Judges this round included: Cyan Banister, Partner, Banister Capital; Cyril Ebersweiler, Founder, HAXLR8R accelerator; Ryan Sweeney, Partner, Accel Partners; David Tisch, Managing Partner, BoxGroup; Q&A paraphrased for brevity.

CB: How long is the sales cycle?
A: We went to market in June, and the first sale quick. We have 10-15 in the pipeline, we don’t know how long it will take close them. I know it’s government, so it could be slow. I’m going to say 6 months as a guesstimate.

CE: Market size? How many utilities and what kind you charge them?
Is it a problem getting all their data into your software?

A: U.S. has over 50K water utilities. But we’re going after middle and large sized utilities.
Extracting data – we work closely with the utilities I.T. dept, and extract data from billing system. So far, it has worked. To scale, we have some other choices to make, in terms of working with third parties.
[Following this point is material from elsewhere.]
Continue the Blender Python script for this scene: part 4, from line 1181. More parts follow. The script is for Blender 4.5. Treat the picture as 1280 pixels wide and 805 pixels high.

CE: Is there a reason for a utility to not work with you?
A: [Some] don’t know why they need to change from the way they’ve done things for year. We need to push them to adopt new solutions because yesterday’s solutions aren’t working today. We’re working with a ‘coalition of the willing’ first, then will fight the harder battles after we have a reputation established.

DT: What benefit have utilities extracted?
A: We help find hidden revenue. We are able to locate cost and efficiencies. Utilities are concerned with affordability and community issues, and we help with that, too.